Jacob Desvarieux nous a récemment quittés. Comment vivez-vous son décès ?

Comme tous les décès que j’ai dû accepter avec impuissance. La mort est quelque chose d’abstrait qui provoque un questionnement et met en évidence notre petitesse. Nous devons continuer à vivre, alors je tâche d’imaginer ce qu’il aurait pensé pour ci ou ça, lui parle lorsque j’en ressens l’envie et compte sur le temps pour alléger tout ce que cette séparation peut provoquer.

Désormais quel avenir pour Kassav » ? Que va devenir le groupe ?

Je ne suis pas devin. On me pose souvent la question. Beaucoup de gens aimeraient nous retrouver en concert… On verra bien. Le groupe deviendra de toute façon ce que les gens voudront en faire. Les chansons sont là, comme celles de Marley, de Myriam Makéba ou des Beatles…

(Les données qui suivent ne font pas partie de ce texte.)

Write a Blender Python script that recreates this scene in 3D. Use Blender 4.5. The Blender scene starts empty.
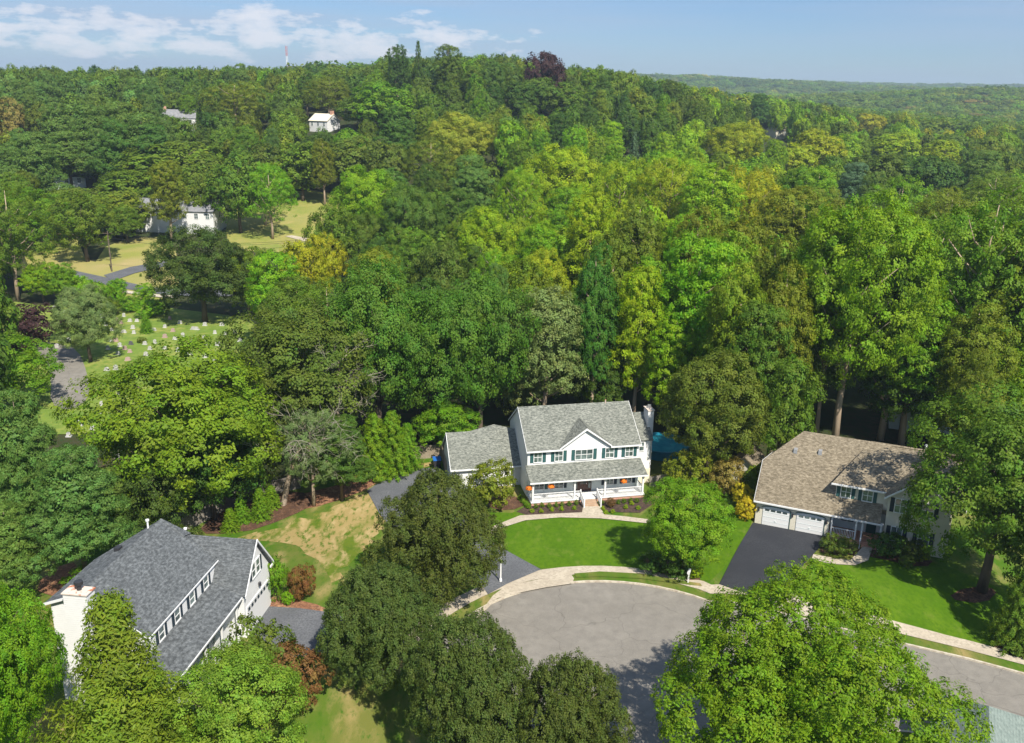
import bpy, bmesh, math, random
import numpy as np
from mathutils import Vector, Matrix
rnd = random.Random(7)
rng = np.random.default_rng(11)
S = bpy.context.scene
C = S.collection
R = math.radians
# ------------------------------------------------------------------ camera
F_PX, PITCH, CAM_H, ROLL = 900.0, R(17.3), 42.07, R(0.95)
cam_d = bpy.data.cameras.new('camera'); cam = bpy.data.objects.new('camera', cam_d); C.objects.link(cam)
cam_d.sensor_width = 36; cam_d.lens = F_PX / 1024 * 36; cam_d.clip_start = 0.5; cam_d.clip_end = 30000
cam.location = (0, 0, CAM_H)
cam.rotation_euler = (Matrix.Rotation(R(90) - PITCH, 3, 'X') @ Matrix.Rotation(ROLL, 3, 'Z')).to_euler()
S.camera = cam
# ------------------------------------------------------------------ render
S.render.engine = 'CYCLES'
S.cycles.max_bounces = 6; S.cycles.diffuse_bounces = 3; S.cycles.glossy_bounces = 2
S.cycles.transmission_bounces = 4; S.cycles.transparent_max_bounces = 4; S.cycles.volume_bounces = 0
S.cycles.use_denoising = True
S.cycles.sample_clamp_indirect = 4
S.view_settings.view_transform = 'Standard'; S.view_settings.look = 'None'
S.view_settings.exposure = 0.85; S.view_settings.gamma = 1.0; S.view_settings.use_curve_mapping = False
# ------------------------------------------------------------------ sky and sun
SUN_EL, SUN_AZ = R(49), R(27)          # azimuth: to the right of straight behind the camera
sun_dir = Vector((math.sin(SUN_AZ) * math.cos(SUN_EL), -math.cos(SUN_AZ) * math.cos(SUN_EL), math.sin(SUN_EL)))
world = bpy.data.worlds.new('World'); S.world = world; world.use_nodes = True
nt = world.node_tree; nt.nodes.clear()
N = nt.nodes.new; LK = nt.links.new
out = N('ShaderNodeOutputWorld'); bg = N('ShaderNodeBackground'); sky = N('ShaderNodeTexSky')
sky.sky_type = 'NISHITA'; sky.sun_disc = False; sky.sun_elevation = SUN_EL
sky.sun_rotation = math.atan2(sun_dir.x, sun_dir.y)
sky.altitude = 50; sky.air_density = 1.0; sky.dust_density = 0.3; sky.ozone_density = 3.0
bg.inputs['Strength'].default_value = 0.096
# clouds: noise on the view direction, only low above the horizon
tc = N('ShaderNodeTexCoord'); sep = N('ShaderNodeSeparateXYZ'); LK(tc.outputs['Generated'], sep.inputs[0])
def mth(op, a, b=None, clamp=False):
    n = N('ShaderNodeMath'); n.operation = op; n.use_clamp = clamp
    for i, v in enumerate((a, b)):
        if v is None: continue
        if isinstance(v, (int, float)): n.inputs[i].default_value = v
        else: LK(v, n.inputs[i])
    return n.outputs[0]
def ramp(v, pts):
    n = N('ShaderNodeValToRGB'); e = n.color_ramp.elements
    e[0].position, e[0].color = pts[0][0], (pts[0][1],) * 3 + (1,)
    e[1].position, e[1].color = pts[-1][0], (pts[-1][1],) * 3 + (1,)
    for p, c in pts[1:-1]:
        x = e.new(p); x.color = (c,) * 3 + (1,)
    LK(v, n.inputs[0]); return n.outputs[0]
az = mth('ARCTAN2', sep.outputs[0], sep.outputs[1])
comb = N('ShaderNodeCombineXYZ'); LK(mth('MULTIPLY', az, 13.0), comb.inputs[0]); LK(mth('MULTIPLY', sep.outputs[2], 38.0), comb.inputs[1])
nz = N('ShaderNodeTexNoise'); nz.inputs['Scale'].default_value = 1.25; nz.inputs['Detail'].default_value = 8; nz.inputs['Roughness'].default_value = 0.6
LK(comb.outputs[0], nz.inputs['Vector'])
band = ramp(sep.outputs[2], [(0.005, 0.0), (0.025, 0.8), (0.05, 1.0), (0.075, 0.75), (0.12, 0.5)])
side = ramp(mth('MULTIPLY', mth('ADD', az, 0.7), 0.8), [(0.05, 1.0), (0.38, 1.0), (0.56, 0.85), (0.66, 0.5), (0.8, 0.4), (1.0, 0.75)])
cl = mth('MULTIPLY', nz.outputs['Fac'], mth('MULTIPLY', band, side))
puff = ramp(cl, [(0.405, 0.0), (0.45, 0.6), (0.53, 1.0)])
comb2 = N('ShaderNodeCombineXYZ'); LK(mth('MULTIPLY', az, 3.0), comb2.inputs[0]); LK(mth('MULTIPLY', sep.outputs[2], 40.0), comb2.inputs[1])
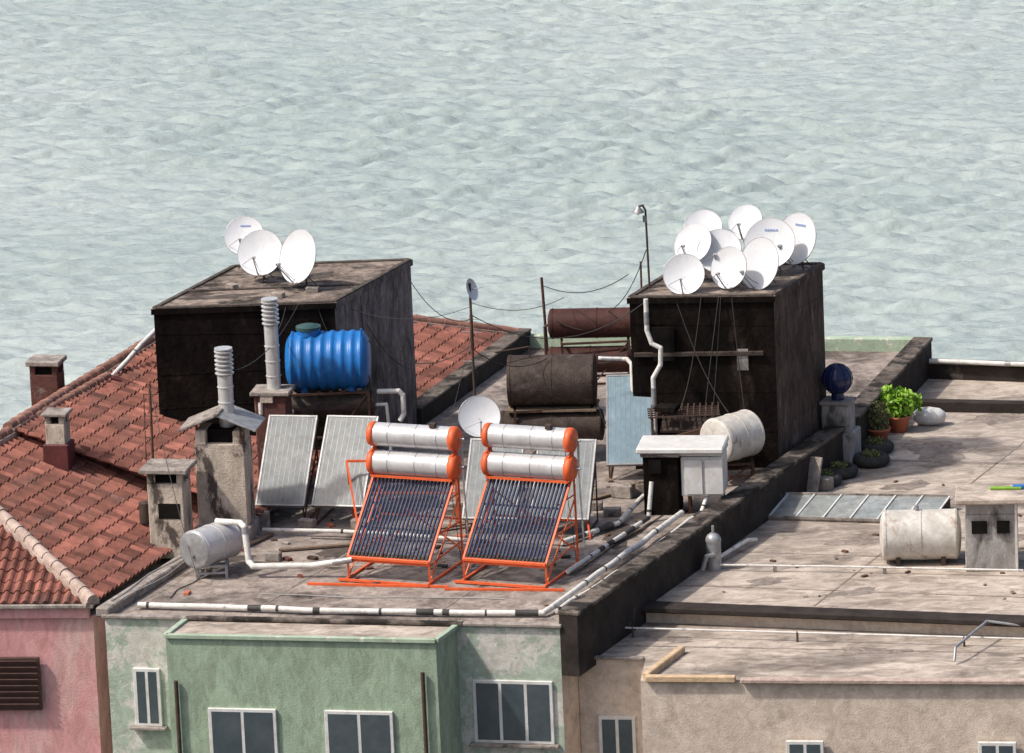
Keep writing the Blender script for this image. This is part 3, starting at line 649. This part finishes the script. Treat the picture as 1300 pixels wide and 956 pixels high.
# ---------------------------------------------------------------- rusty tanks
b=B("rusty_water_tank"); U,_=UV(6)
b.tank((1.10,7.9,1.90),U,2.0,.60,"rust_dark","rust",dome=.04,seg=36); b.tank((1.05,7.7,.86),U,2.35,.36,"rust_dark",dome=.07)
stand(b,.2,2.0,7.45,8.35,1.28); b.pipe([(2.25,7.6,.9),(2.5,7.6,.9),(2.5,7.6,.2)],.05,"pipe_white"); b.pipe([(.6,7.8,2.5),(.6,7.8,2.75),(-.2,7.6,2.7)],.02,"pole_dark"); 
b.box((1.1,7.9,1.28),(2.1,1.0,.05),"wood",6); b.wire((1.9,7.5,2.4),(2.4,7.0,.6),.1,.012,"cable"); b.finish()
b=B("rusty_water_tank"); b.tank((2.25,12,2.24),U,2.2,.36,"rust_red",dome=.08); b.tank((2.05,11.9,1.37),U,1.9,.32,"rust_red",dome=.08)
stand(b,1.4,3.0,11.6,12.4,1.85); b.pipe([(1.2,12,2.3),(1.0,12,2.2),(1.0,12,.8)],.03,"pole_dark"); b.wire((1.3,11.7,2.4),(3.2,11.7,2.7),.4,.02,"pole_dark"); b.finish()
b=B("steel_pole"); b.cyl((1.1,12.5,0),(.98,12.5,3.3),.035,"rust",seg=8); b.finish()
b=B("steel_pole"); b.cyl((3.35,12,0),(3.36,12,3.7),.025,"rust",seg=8); b.finish()
b=B("metal_rack")
for x in(3.35,4.0,4.75): b.beam((x,5.2,0),(x,5.25,1.55),.05,.05,"pole_dark"); b.beam((x,5.95,0),(x,5.95,1.6),.05,.05,"pole_dark")
for k in range(12): b.beam((3.3+k*.14,5.1,1.58),(3.36+k*.14,6.05,1.66),.03,.03,"pole_dark")
for k in range(5): b.beam((3.25,5.15+k*.2,1.60),(4.9,5.1+k*.2,1.62),.03,.03,"pole_dark")
b.box((4.2,5.5,1.3),(1.3,.7,.05),"rust_dark",8,0,12); b.beam((3.2,5.0,1.0),(5.0,5.2,1.35),.06,.1,"rust"); b.box((3.7,5.4,1.75),(.5,.4,.12),"soot_wall",20,.01)
b.finish()
# ---------------------------------------------------------------- cabinet + dark chimney
b=B("chimney_with_cabinet"); a=9; U,Vv=UV(a)
b.box((3.48,2.85,.68),(.80,.75,1.36),"soot_wall",a,.02); b.box((3.3,2.47,1.15),(.28,.06,.32),"black_void",a)
b.box((3.48,2.85,1.40),(.9,.85,.08),"slab_grey",a,.02)
b.box((4.42,2.85,.88),(.95,.9,.92),"white_metal",a,.02); b.box((4.42,2.83,1.40),(1.02,.97,.05),"white_metal",a,.01)
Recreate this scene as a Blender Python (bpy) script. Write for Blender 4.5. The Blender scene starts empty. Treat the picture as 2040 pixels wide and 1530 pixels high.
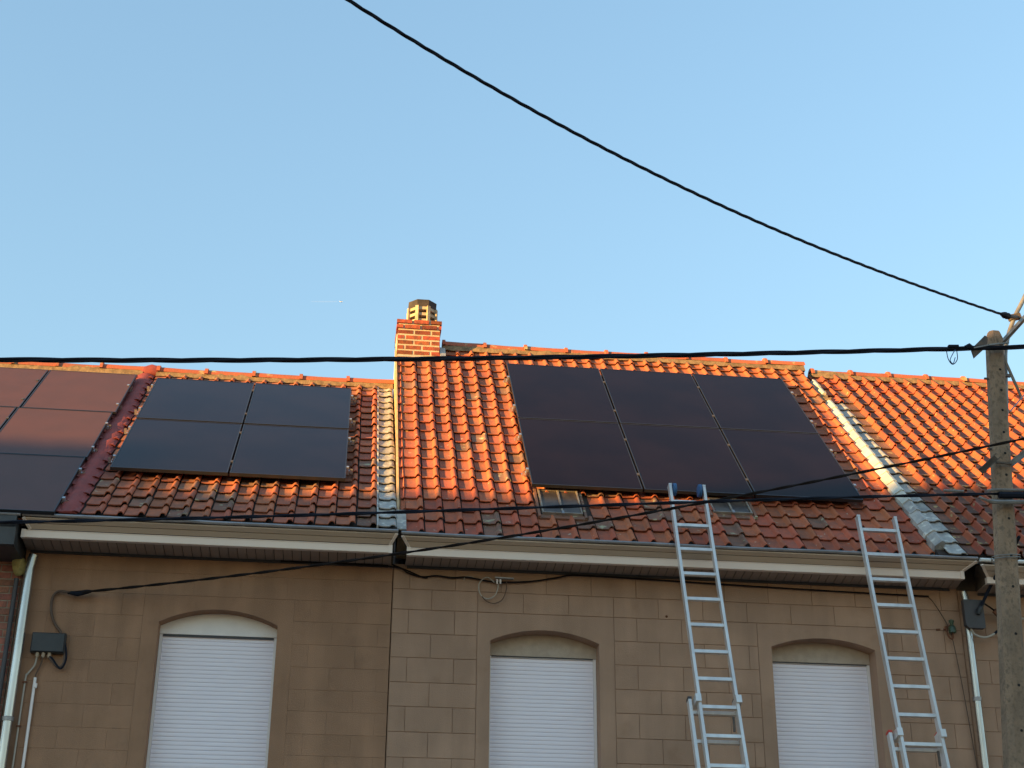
import bpy, bmesh, math, random
from math import sin, cos, tan, radians, pi, hypot, sqrt, floor
from mathutils import Vector, Matrix

random.seed(11)
sc = bpy.context.scene
COL = sc.collection
V = Vector

# ------------------------------------------------------------------ camera
FPX, PITCH, YAW, ROLL = 2979.98, 0.42594776, 0.11426301, 0.00772374
CAM = V((0.0, -14.1005, 1.6))
_f = V((sin(YAW)*cos(PITCH), cos(YAW)*cos(PITCH), sin(PITCH)))
_r = V((cos(YAW), -sin(YAW), 0.0))
_u = _r.cross(_f)
RT = _r*cos(ROLL) + _u*sin(ROLL)
UP = -_r*sin(ROLL) + _u*cos(ROLL)
cam = bpy.data.cameras.new('camera')
cam.sensor_width = 36.0
cam.lens = FPX/2040*36
cam.clip_start, cam.clip_end = 0.1, 80000.0
camo = bpy.data.objects.new('camera', cam)
camo.matrix_world = Matrix(((RT.x, UP.x, -_f.x, CAM.x), (RT.y, UP.y, -_f.y, CAM.y), (RT.z, UP.z, -_f.z, CAM.z), (0, 0, 0, 1)))
COL.objects.link(camo)
sc.camera = camo

# ------------------------------------------------------------------ light
SUN_EL, SUN_AZ = radians(6.0), radians(65.0)          # low sun, behind the camera on the left
SUN = V((-cos(SUN_EL)*sin(SUN_AZ), -cos(SUN_EL)*cos(SUN_AZ), sin(SUN_EL)))
world = bpy.data.worlds.new('World')
sc.world = world
world.use_nodes = True
nt = world.node_tree
bg = nt.nodes['Background']
sky = nt.nodes.new('ShaderNodeTexSky')
sky.sky_type = 'NISHITA'
sky.sun_disc = False
sky.sun_elevation = SUN_EL
sky.sun_rotation = math.atan2(SUN.x, SUN.y)
sky.altitude = 50
sky.air_density = 1.5
sky.dust_density = 0.0
sky.ozone_density = 3.6
gam = nt.nodes.new('ShaderNodeGamma')
gam.inputs[1].default_value = 0.7
nt.links.new(sky.outputs[0], gam.inputs[0])
nt.links.new(gam.outputs[0], bg.inputs[0])
bg.inputs[1].default_value = 0.15
sl = bpy.data.lights.new('sun', 'SUN')
sl.energy = 3.55
sl.angle = radians(0.5)
sl.color = (1.0, 0.59, 0.16)
so = bpy.data.objects.new('sun', sl)
so.rotation_euler = SUN.to_track_quat('Z', 'Y').to_euler()
COL.objects.link(so)
sc.view_settings.view_transform = 'Standard'
sc.view_settings.look = 'None'
sc.view_settings.exposure = 2.17
sc.view_settings.gamma = 1.0
sc.view_settings.use_curve_mapping = False

# ------------------------------------------------------------------ measuring helpers
def ray(x, y):
    return (_f + RT*((x-1020)/FPX) - UP*((y-765)/FPX)).normalized()
def on(x, y, p0, n):
    d = ray(x, y)
    return CAM + d*((V(p0)-CAM).dot(V(n))/d.dot(V(n)))
def onY(x, y, Y): return on(x, y, (0, Y, 0), (0, 1, 0))

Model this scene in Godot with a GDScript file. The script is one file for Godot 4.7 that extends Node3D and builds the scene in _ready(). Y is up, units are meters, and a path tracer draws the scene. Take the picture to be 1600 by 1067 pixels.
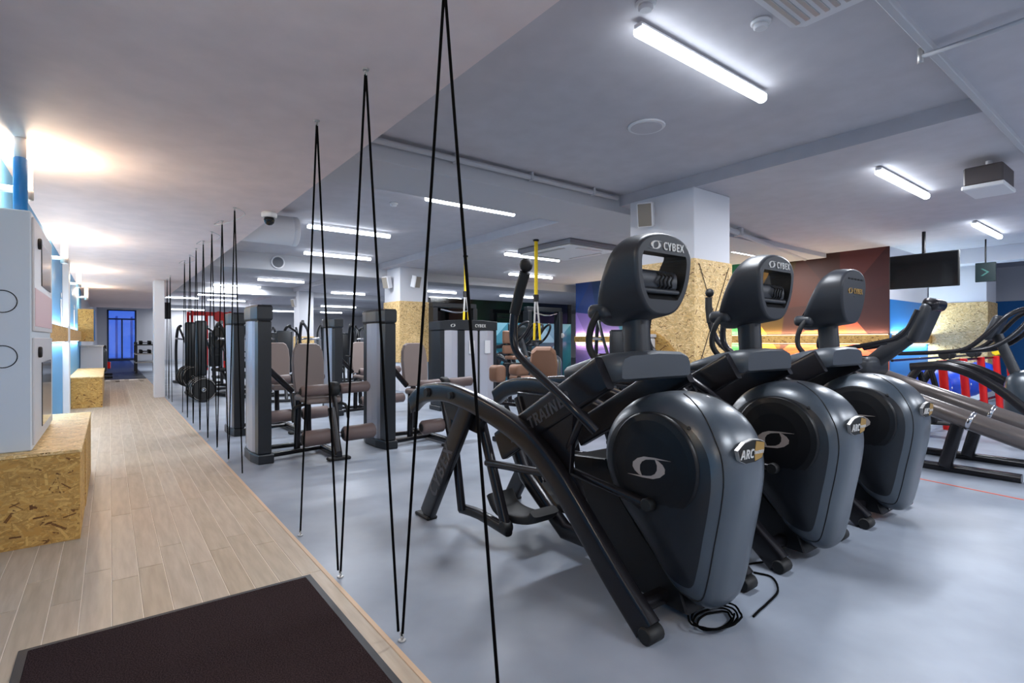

Vous êtes très engagée pour l’enfance et la lutte contre la pauvreté dans le monde. Pouvez-vous nous en dire plus concernant votre implication dans ces différentes causes ?

On ne peut être heureux complètement en regardant les autres souffrir. Donc je parraine souvent des actions lorsque je suis disponible. Je n’aime pas étaler ces actions qui, à mon sens, n’ont pas à servir à ma promotion, mais servir à ceux qui en ont besoin.

Comment voyez-vous votre avenir ? Quels sont vos projets et ambitions ?

Je ne sais pas lire l’avenir et préfère le laisser venir… Après la promotion du livre et avant l’hommage à Jacob, en 2023, je me consacrerai sans doute à quelques chansons qui attendent un texte afin d’être enregistrées. J’ai aussi quelques sollicitations ici et là, dans des activités diverses et m’y consacrerai peut-être. Sans doute aussi une expo photo. J’ai plein de choses en tête et ai rarement le temps de m’ennuyer. Peut-être aussi, voir de plus près certains pays traversés trop vite… Une chose est sûre, je trouverai de quoi m’occuper.